Il est des lieux à respecter et à vénérer, comme le Vercors et les Glières, hauts lieux de résistance militaire au nazisme, et le Chambon-sur-Lignon, sanctuaire de la résistance civile et du sauvetage de milliers d’enfants pourchassés par les nazis.
Il est de nombreuses ONG et d’innombrables anonymes qui, quotidiennement, oeuvrent sans relâche pour améliorer le sort et soulager les souffrances de leurs semblables dans la détresse.
Il faut parler à nos élèves de ces femmes, de ces hommes, de ces lieux, de ces organisations, et leur montrer qu’on peut toujours, selon ses moyens, entreprendre quelque chose pour soutenir plus démuni que soi et appuyer les efforts de celles et ceux qui militent pou un monde plus équitable. Il y a là un champ d’activité inépuisable que l’Ecole et les enseignants pourraient davantage encore exploiter. De quoi développer l’esprit critique, prôner l’ouverture sur le monde et susciter une prise de conscience de la réalité. De quoi apprendre aux enfants que les valeurs de solidarité doivent l’emporter sur celles de compétition et de puissance.
L’enseignant aurait la possibilité, durant plusieurs semaines, d’étudier un thème bien défini, dans le cadre de l’histoire, de la géographie et du français d’expression, et cela dans n’importe quel type de classe de l’enseignement obligatoire. Voici un exemple de supports audio-visuels et littéraires de qualité que l’enseignant pourrait utiliser dans une classe d’adolescents.

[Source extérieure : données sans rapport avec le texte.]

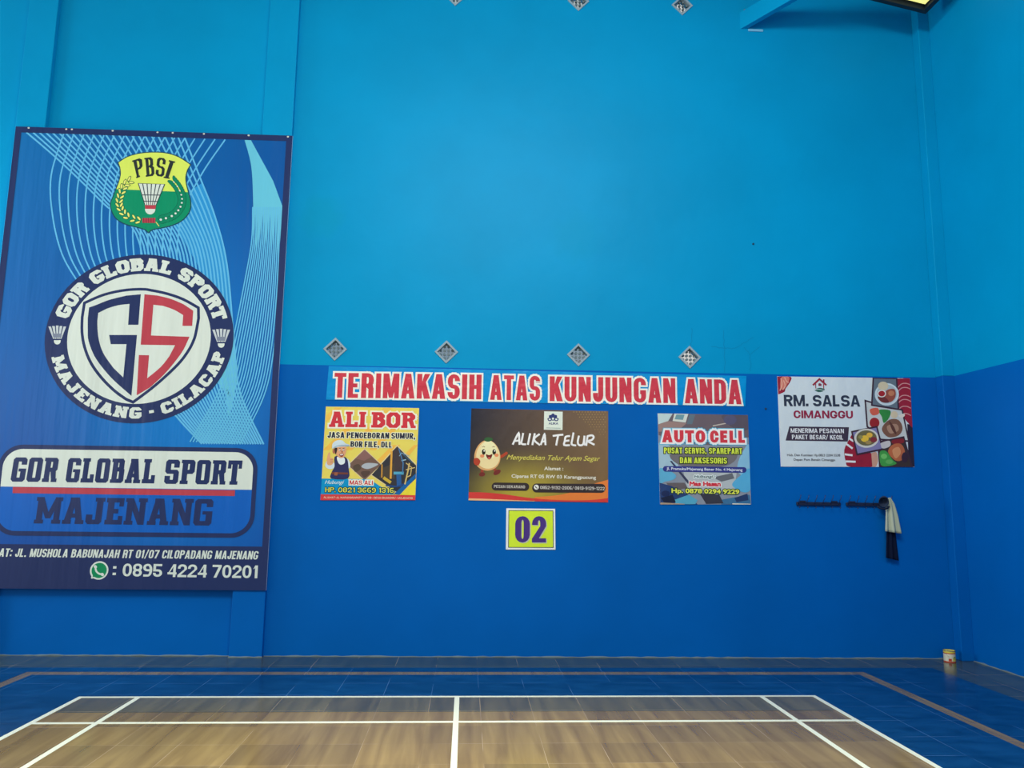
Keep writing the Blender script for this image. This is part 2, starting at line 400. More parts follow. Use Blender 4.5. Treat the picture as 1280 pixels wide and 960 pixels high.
def slab(ch, w, tx, ty, c, sf):
    R = lambda x0, y0, x1, y1: [(x0, y0), (x1, y0), (x1, y1), (x0, y1)]
    st = ty*0.85
    if ch == 'O': return list(ringsegs(0, 0, w, 1, tx, ty, c).values())
    if ch in 'GC':
        s = ringsegs(0, 0, w, 1, tx, ty, c); out = [s[k] for k in ('T', 'TL', 'L', 'BL', 'B', 'TR', 'BR')]
        out += [R(w-tx, 0.70 if ch == 'G' else 0.64, w, 1-c)]
        out += [R(w-tx, c, w, 0.54), R(w*0.46, 0.54-ty*.72, w, 0.54)] if ch == 'G' else [R(w-tx, c, w, 0.34)]
        return out
    if ch in 'RPB':
        y = 0.42 if ch != 'B' else 0.47
        t = ringsegs(sf, y, w-(0 if ch != 'B' else 0.03), 1, tx, ty, c)
        out = [R(sf, 0, sf+tx, 1), R(0, 1-st, sf+tx, 1), R(0, 0, sf+tx+(0 if ch == 'B' else sf*.2 if ch == 'R' else sf), st), R(sf, y, w-c, y+ty), R(sf, 1-ty, w-c, 1), t['R'], t['TR'], t['BR']]
        if ch == 'R': out += [[(w*0.5, y+ty*0.5), (w-tx*.85, 0), (w, 0), (w*0.5+tx, y+ty*0.5)], R(w-tx*.9-sf*.1, 0, w+sf*.5, st)]
        if ch == 'B':
            u = ringsegs(sf, 0, w, y+ty, tx, ty, c); out += [R(sf, 0, w-c, ty), u['R'], u['TR'], u['BR']]
        return out
    if ch == 'L': return [R(sf, 0, sf+tx, 1), R(0, 1-st, 2*sf+tx, 1), R(0, 0, w, ty), R(w-tx*0.75, 0, w, 0.34)]
    if ch == 'E': return [R(sf, 0, sf+tx, 1), R(0, 0, w, ty), R(0, 1-ty, w, 1), R(w-tx*.7, 0, w, 0.32), R(w-tx*.7, 0.68, w, 1), R(sf, 0.5-ty/2, w*0.72, 0.5+ty/2)]
    if ch == 'T': return [R(w/2-tx/2, 0, w/2+tx/2, 1), R(0, 1-ty, w, 1), R(0, 0.66, tx*.62, 1), R(w-tx*.62, 0.66, w, 1), R(w/2-tx/2-sf, 0, w/2+tx/2+sf, st)]
    if ch == 'I': return [R(sf, 0, sf+tx, 1), R(0, 0, 2*sf+tx, st), R(0, 1-st, 2*sf+tx, 1)]
    if ch == 'J':
        s = ringsegs(0, 0, w-sf, 1, tx, ty, c)
        return [R(w-sf-tx, c, w-sf, 1), s['BR'], s['B'], s['BL'], R(0, c, tx, 0.36), R(w-2*sf-tx, 1-st, w, 1)]
    if ch == 'A':
        a = w/2; t = tx*1.02
        return [[(sf*.6, 0), (sf*.6+t, 0), (a+t*.28, 1), (a-t*.62, 1)], [(w-sf*.6-t, 0), (w-sf*.6, 0), (a+t*.62, 1), (a-t*.28, 1)],
                R(w*0.26, 0.24, w*0.74, 0.24+ty*.9), R(0, 0, tx+sf*1.5, st), R(w-tx-sf*1.5, 0, w, st), R(a-t*.75, 1-st*.8, a+t*.62, 1)]
    if ch == 'M':
        t = tx*.92
        return [R(sf, 0, sf+t, 1), R(w-sf-t, 0, w-sf, 1), [(sf, 1), (w/2-t*.42, 0.2), (w/2+t*.42, 0.2), (sf+t*.95, 1)], [(w-sf-t*.95, 1), (w/2-t*.42, 0.2), (w/2+t*.42, 0.2), (w-sf, 1)],
                R(0, 0, t+2*sf, st), R(w-t-2*sf, 0, w, st), R(0, 1-st, sf+t*.8, 1), R(w-sf-t*.8, 1-st, w, 1)]
    if ch == 'N':
        t = tx*.9
        return [R(sf, 0, sf+t, 1), R(w-sf-t, 0, w-sf, 1), [(sf, 1), (w-sf-t*1.05, 0), (w-sf, 0), (sf+t*1.05, 1)],
                R(0, 0, t+2*sf, st), R(w-t-2*sf, 1-st, w, 1), R(0, 1-st, sf+t, 1)]
    if ch == 'S':
        a = ringsegs(0, 0.5-ty/2, w, 1, tx, ty, c); b = ringsegs(0, 0, w, 0.5+ty/2, tx, ty, c)
        return [a['T'], a['TL'], a['L'], a['BL'], a['TR'], R(w-tx, 0.67, w, 1-c), R(c, 0.5-ty/2, w-c, 0.5+ty/2), b['TR'], b['R'], b['BR'], b['B'], b['BL'], R(0, c, tx, 0.33)]
    if ch == '-': return [R(0, 0.36, w, 0.36+ty)]
    return []
WID = dict(I=0.52, M=1.42, N=1.18, A=1.16, J=0.95, L=0.95, E=0.95, T=1.02, B=1.0)
WID['-'] = 0.4
def slab_word(word, w=0.62, tx=0.24, ty=0.2, c=0.1, sf=0.06, gap=0.07, space=0.34):
    x = 0; out = []
    for ch in word:
        if ch == ' ': x += space; continue
        ww = w*WID.get(ch, 1.0)
        out.append((x, x+ww, slab(ch, ww, tx, ty, c, sf))); x += ww+gap
    return out, x-gap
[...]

Pour le thème de réflexion sur « l’Appartheid » : le roman « Une saison blanche et sèche » d’André Brink et le précis d’histoire « la nouvelle Afrique du Sud » de Paul Coquerel ; le film à scénario « Cry Freedom » de Richard Attenborough ou « Un monde à part » de Chris Menges ; le film documentaire « Mandela, fils de l’Afrique, père d’une nation ».

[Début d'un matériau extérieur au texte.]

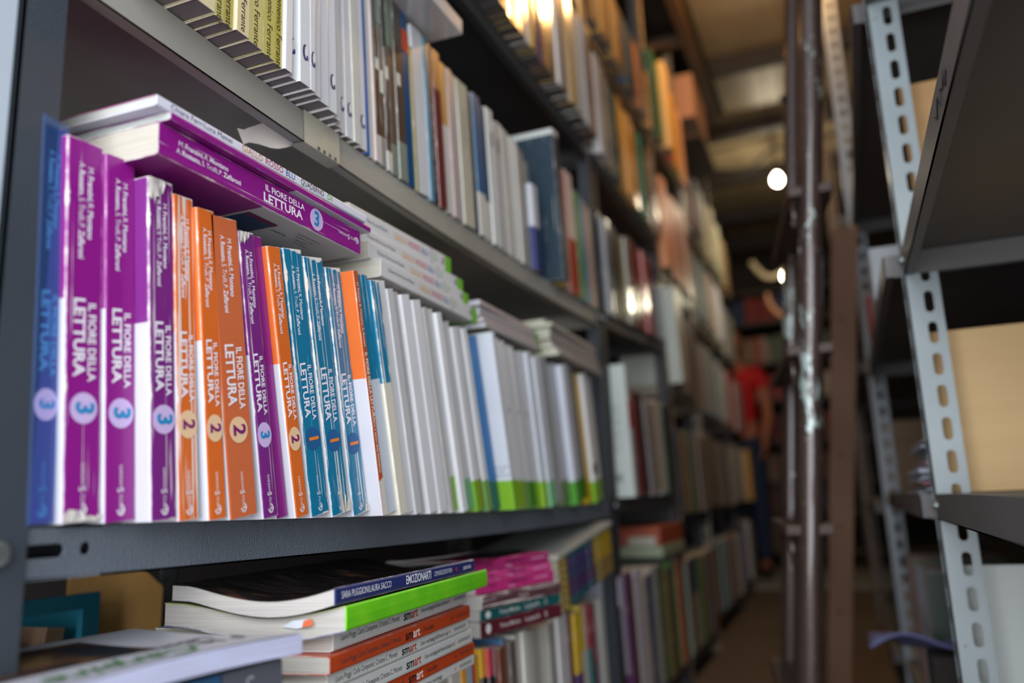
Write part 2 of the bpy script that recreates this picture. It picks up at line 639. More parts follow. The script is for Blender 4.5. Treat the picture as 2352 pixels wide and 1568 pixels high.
def reader(kind, M, w, h, label, wear=1.0, crease=0.0, d=0.19, split=0.565, textc='#ece6ee', big=1.0, col=None, name='school_reader', group='anthologies for reading class on the middle shelf'):
    col = col or {'3': PUR, '2': ORA, '1': TEA}[kind]
    cs = cover(col, wear, crease, 0.36, coat=0.15)
    cb = cover(col, wear, 0, 0.34, coat=0.15)
    wh = cover(WHT, 0.3, 0, 0.4)
    o = make_book(name, M, w, h, d, [(split, wh, cs, wh), (1.0, cb, cs, cb)], label, group, r=0.002)
    k = h / 0.262
    m = w / 0.029
    mm = min(1.25, m) * big
    # authors, title, numbered disc, publisher
    ts = 0.0066 * min(1.1, max(.85, m))
    run_fit(o, [('M.', .0), ('Franzini,', .02), ('R.', .0), ('Montano', .02)], h - 0.0185 * k, w * 0.62, ts, h * .198, textc, 'authors')
    run_fit(o, [('A.', .0), ('Rossato,', .02), ('S.', .0), ('Trulli,', .0), ('P.', .0), ('Zaffaroni', .02)], h - 0.0165 * k, w * 0.38, ts, h * .262, textc, 'authors')
    t0 = h * 0.567
    run_fit(o, [('IL FIORE DELLA', .022)], t0 - .0015, w * 0.69, 0.0086 * mm, h * .208, textc, 'title', .0004, -0.1)
    run_fit(o, [('LETTURA', .028)], t0 + .0008, w * 0.345, 0.0122 * mm, h * .206, textc, 'title', .0004, -0.06)
    rd = min(0.0107, w * 0.44)
    zc = h * 0.285
    dc = {'3': '#cbb3e0', '2': '#e8c39a', '1': '#1c5a92'}[kind]
    nc = {'3': '#0886bd', '2': '#7c1c68', '1': '#ee8326'}[kind]
    disc(o, (0.0004, w * 0.5, zc), (0, 0, -1), (0, 1, 0), 0.0106, rd, dc)
    write(o, kind, (0.0007, w * 0.5, zc), (0, 0, -1), (0, 1, 0), 0.0195 * min(1.0, w / 0.025), nc, 'number', 0.03, 0.95, 0, 'CENTER')
    write(o, 'GARZANTI', (0.0003, w * 0.5, h * 0.148), (0, 0, -1), (0, 1, 0), 0.0036, textc, 'publisher', 0.0)
    write(o, 'S', (0.0003, w * 0.48, h * 0.088), (0, 0, -1), (0, 1, 0), 0.0075, textc, 'publisher', 0.005)
    write(o, 'CUOLA', (0.0003, w * 0.5, h * 0.070), (0, 0, -1), (0, 1, 0), 0.0040, textc, 'publisher', 0.0)
    ring = MB()
    q = 0.0032
    c0 = Vector((0.0003, w * 0.5, h * 0.030))
    outer = [c0 + Vector((0, q * math.sin(a) * (1.12 if i % 4 == 0 else 1), q * 1.25 * math.cos(a))) for i, a in enumerate([2 * PI * i / 16 for i in range(13)])]
    inner = [c0 + (p - c0) * 0.68 for p in outer]
    for i in range(12):
        ring.quad([outer[i], outer[i + 1], inner[i + 1], inner[i]])
    ring.box((c0.x - 1e-5, c0.y - q * 0.2, c0.z - 0.0006), (c0.x + 1e-5, c0.y + q * 0.9, c0.z + 0.0002))
    ring.build('emblem', plain(textc, 0.5, 0, 0), o)
    return o

g0 = 'anthologies for reading class on the middle shelf'
MR = [
 ('3', -0.4800, 0.366, 0.020, 2.3, 0.268, 'indigo', 'blue-wrapped volume 3 reader, first on the slate shelf beside the upright'),
 ('3', -0.4738, 0.386, 0.030, 3.5, 0.265, None, 'purple volume 3 reader with a white torn foot, right of the blue-wrapped one'),
 ('3', -0.4708, 0.416, 0.027, 3.7, 0.263, None, 'clean bright purple volume 3 reader, third book on the slate shelf'),
 ('3', -0.4570, 0.443, 0.025, 4.1, 0.253, VIO, 'dull violet volume 3 reader with a torn white spine head'),
 ('2', -0.4561, 0.468, 0.021, 4.4, 0.248, None, 'orange volume 2 reader with white vertical cracks along its spine'),
 ('2', -0.4520, 0.494, 0.020, 5.9, 0.244, None, 'narrow orange volume 2 reader between two wider orange ones'),
 ('2', -0.4520, 0.517, 0.033, 8.0, 0.244, '#cf6a3f', 'broad faded salmon-orange volume 2 reader'),
 ('3', -0.4520, 0.557, 0.020, 9.5, 0.242, VIO, 'leaning violet volume 3 reader with a cracked lower spine'),
 (None, -0.4560, 0.5790, 0.016, 10.2, 0.245, None, 'recessed purple and white reader with only a thin spine edge showing'),
 ('2', -0.4500, 0.5975, 0.019, 11.0, 0.240, None, 'leaning orange volume 2 reader next to the teal ones'),
 ('1', -0.4520, 0.6230, 0.028, 11.0, 0.246, None, 'teal volume 1 reader with a broad silvery rubbed edge'),
 ('1', -0.4520, 0.6550, 0.031, 11.4, 0.247, None, 'teal volume 1 reader, spine foot torn open, middle of the three'),
 ('1', -0.4520, 0.6910, 0.027, 11.7, 0.246, None, 'teal volume 1 reader, rightmost of the three'),
]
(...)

La pédagogie, c’est aussi réveiller des inquiétudes et y répondre. Les horreurs du passé doivent nous inciter à nous préoccuper davantage des problèmes d’aujourd’hui et d’un avenir viable pour tous. Georges Bernanos disait qu’il ne faut pas attendre l’avenir comme un train. L’avenir, on le fait et on le prépare dès aujourd’hui. L’Ecole – si on lui en donne les moyens – a une mission essentielle à jouer dans cette prise en compte du monde qui nous entoure, des hommes qui y vivent, des problèmes à résoudre et de l’obligation que nous avons d’évoluer, mais tous ensemble. Martin Luther King n’a-t-il pas déclaré : « Il nous faut apprendre à vivre ensemble comme des frères, sinon nous allons périr ensemble comme des imbéciles ».